E' in casi come questi che i comunisti gettano la maschera e parlano fuori dai denti, o agiscono secondo la loro natura: con la forza bruta. Il regime di Chavez, come tutti i regimi comunisti, non ammette che i proletari scioperino contro il loro stesso paradiso. E così ha fatto sparare sulla folla dalle sue milizie politiche, ha fatto distruggere le sedi dei media non di regime e ha fatto occupare dalle truppe le pompe di benzina in sciopero. Si è anche arrivati a vedere scene di abbordaggi di petroliere i cui equipaggi erano in sciopero, a cui sono seguiti arresti in massa. Ora Chavez promette di licenziare tutti coloro che non lavorano e minaccia "ogni mezzo necessario" per ristabilire la "legalità". Il regime di Chavez ha gettato la sua maschera e si è fatto vedere per quello che è.

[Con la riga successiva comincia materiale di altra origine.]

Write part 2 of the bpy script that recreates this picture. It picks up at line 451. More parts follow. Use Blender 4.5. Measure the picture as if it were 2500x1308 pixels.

Il problema è anche da noi in Italia. In relazione al Venezuela, la maggioranza assoluta dei nostri giornalisti e opinionisti, che finora hanno sempre negato la natura comunista e totalitaria del regime venezuelano e che hanno liquidato facilmente come "golpe" la rivolta popolare dello scorso aprile, adesso gridano stizziti contro gli operai che osano scioperare contro il presidente comunista. Qualcuno, con immensa spocchia, ha paragonato lo sciopero generale a "quattro negozianti di Montenapoleone (da notare il riferimento alla via più chic di Milano) che incrociano le braccia contro il governo." Ai telegiornali si sente spesso parlare dello sciopero, come di una "minaccia alla legalità", un "ostacolo al lavoro del presidente", un "pericolo di colpo di Stato contro il presidente democraticamente eletto". Oppure non si sente niente: molti giornalisti, imbarazzati nel vedere contestare dal basso un loro esempio di regime no-global realizzato, preferiscono non parlarne. Non è un caso che del Venezuela si parli poco o nulla sulle nostre testate nazionali, nonostante sia un Paese di primaria importanza strategica, essendo una delle principali riserve petrolifere nel mondo. Anche la maggioranza dei nostri giornalisti ha gettato la sua maschera e si è fatta vedere per quella che è.
E poi dicono che il comunismo è morto.